当然、求人票にも交替制、シフト制などで週末出勤や夜勤があることは明記されている。それを見た人の多くは「家族と一緒に過ごす時間を持ちたいので、できれば土日が全部休みの会社を紹介してほしい」と言ってくる。
業界特化型などではない一般的な人材紹介会社を利用する人の場合、夜勤についても経験がないのでよくわからない(やりたくない)という人がほとんどだ。
「ああ、そうなんですね」とすぐ理解を示す人は、大抵これまでにも平日休みの体制や夜勤の経験がある。どういう働き方かイメージしやすいのだろう。

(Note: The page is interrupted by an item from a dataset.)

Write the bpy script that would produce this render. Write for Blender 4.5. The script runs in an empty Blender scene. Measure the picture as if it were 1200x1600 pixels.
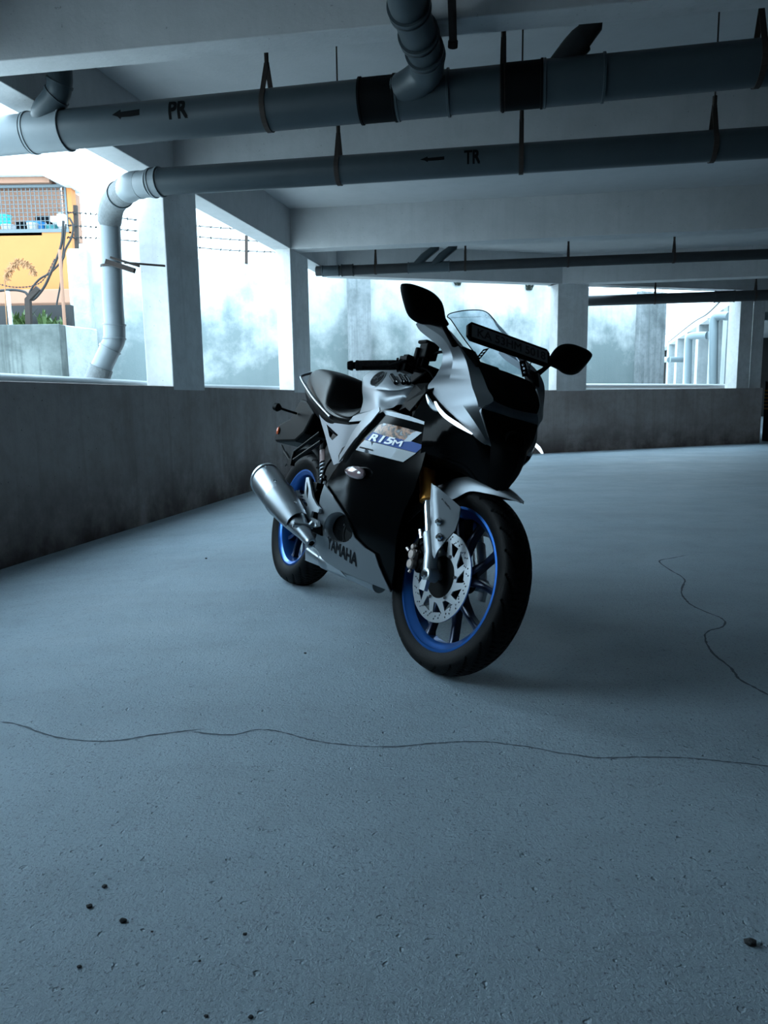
import bpy, bmesh, math, random
from math import sin, cos, pi, radians, atan, atan2, sqrt
from mathutils import Vector, Matrix
from mathutils.geometry import delaunay_2d_cdt
V = Vector
random.seed(7)
SC = bpy.context.scene
COL = SC.collection
# ------------------------------------------------------------------ camera
FPX = 1153.2
CAM_H = 0.846
pitch = atan((800 - 625.6) / FPX)
roll = atan(0.014)
camd = bpy.data.cameras.new('camera')
cam = bpy.data.objects.new('camera', camd)
COL.objects.link(cam)
SC.camera = cam
camd.sensor_fit = 'VERTICAL'
camd.sensor_height = 36.0
camd.lens = 36.0 * FPX / 1600.0
camd.clip_start = 0.05
camd.clip_end = 300
Fv = V((0, cos(pitch), -sin(pitch)))
R0 = V((1, 0, 0))
U0 = R0.cross(Fv)
Rv = cos(roll) * R0 - sin(roll) * U0
Uv = cos(roll) * U0 + sin(roll) * R0
mw = Matrix((Rv, Uv, -Fv)).transposed().to_4x4()
mw.translation = V((0, 0, CAM_H))
cam.matrix_world = mw
# ------------------------------------------------------------------ light
SC.view_settings.view_transform = 'Standard'
SC.view_settings.look = 'None'
SC.view_settings.exposure = 0.0
SC.view_settings.gamma = 1.0
SC.view_settings.use_curve_mapping = False
world = bpy.data.worlds.new('overcast_sky')
SC.world = world
world.use_nodes = True
wn = world.node_tree.nodes
wl = world.node_tree.links
bg = wn['Background']
tc = wn.new('ShaderNodeTexCoord')
sepw = wn.new('ShaderNodeSeparateXYZ')
rampw = wn.new('ShaderNodeValToRGB')
wl.new(tc.outputs['Generated'], sepw.inputs[0])
wl.new(sepw.outputs['Z'], rampw.inputs[0])
rampw.color_ramp.elements[0].position = 0.0
rampw.color_ramp.elements[0].color = (0.66, 0.87, 1.0, 1)
rampw.color_ramp.elements[1].position = 0.7
rampw.color_ramp.elements[1].color = (0.58, 0.83, 1.0, 1)
wl.new(rampw.outputs[0], bg.inputs[0])
bg.inputs[1].default_value = 10.5

# ------------------------------------------------------------------ materials
def new_mat(name):
    m = bpy.data.materials.new(name)
    m.use_nodes = True
    return m, m.node_tree.nodes, m.node_tree.links, m.node_tree.nodes['Principled BSDF']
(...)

人材紹介会社は、法律で企業からの求人依頼を断ることはできないと決められている。どんな勤務形態の求人でも求人票を作成し、常に紹介できる状態にしているが、そういった仕事を希望する人材がいない限りは紹介できないのが実情だ。
「ぜひ候補者をご紹介したいと思うのですが、弊社に登録されている人材の傾向からすると、実際にご紹介するまでにかなり時間がかかると予想されます。業界特化型の紹介会社や一般公募などの別ルートも併用された方が、採用に結びつきやすいかと思います」
採用担当者にそう告げなくてはならないこともある。週末や夜間にも対応する仕事は、社会を円滑に動かしていくためには欠かせない仕事だ。ただ、キャリアアドバイザーとしての経験からすると、人材紹介会社を利用した転職を考える層と、そういった業界・職種の経験者層とはやや乖離(かいり)があるようだ。
今後、人材紹介利用者がさらに増え、希望する職種が広がるまでは、もうしばらくこの傾向は続くのではないだろうか。